The question asks to find the tangent and normal to the curve of the following equation at the point ($\sqrt3, 2$):
$$x^2-\sqrt{3}xy+2y^2=5 $$
I began by finding the first derivative of this, which I found to be:
$$ \frac{dy}{dx}=\frac{\sqrt3y-2x}{-\sqrt3x+4y}$$
The slope was obviously zero at the given point. Hence,
$$y=mx+c$$ $$ y=c$$ $$ \therefore c = 2$$ $$ \therefore y = 2$$
However, when I cannot seem to find the correct answer for the equation fo the normal.
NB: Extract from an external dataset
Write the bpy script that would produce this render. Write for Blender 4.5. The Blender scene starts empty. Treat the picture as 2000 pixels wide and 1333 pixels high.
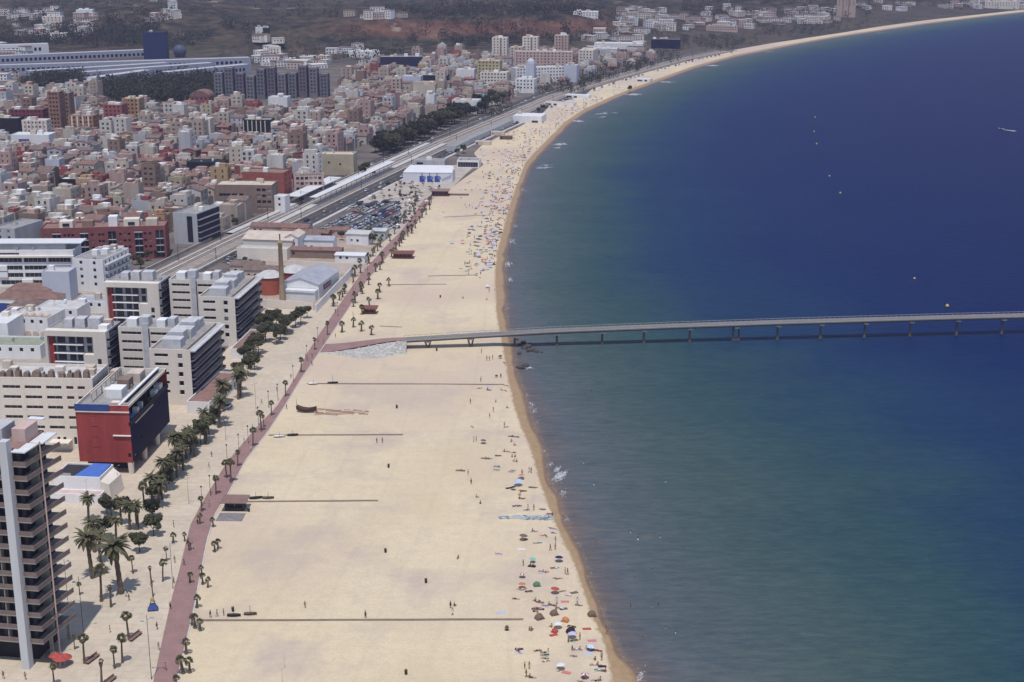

The answer in my book states the equation for the normal is $x=\sqrt3$, my attempt at finding the slope of the normal to find its equation was:
$$m_1m_2=-1$$ $$m_1 = 0$$ $$ \therefore m_2 = undefined$$
This clearly does not correspond with the book's answer and I do not understand why my method to to find the slope of the normal does not work. Perhaps the formula I used is not feasible for implicit equations? Could someone enlighten me of my mistake and show me how to obtain the correct answer?
Since the slope of the tangent line at $\left(\sqrt3,2\right)$ is $0$, the tangent line is horizontal and therefore the normal line is vertical. And the vertical line passing through $\left(\sqrt3,2\right)$ is $x=\sqrt3$.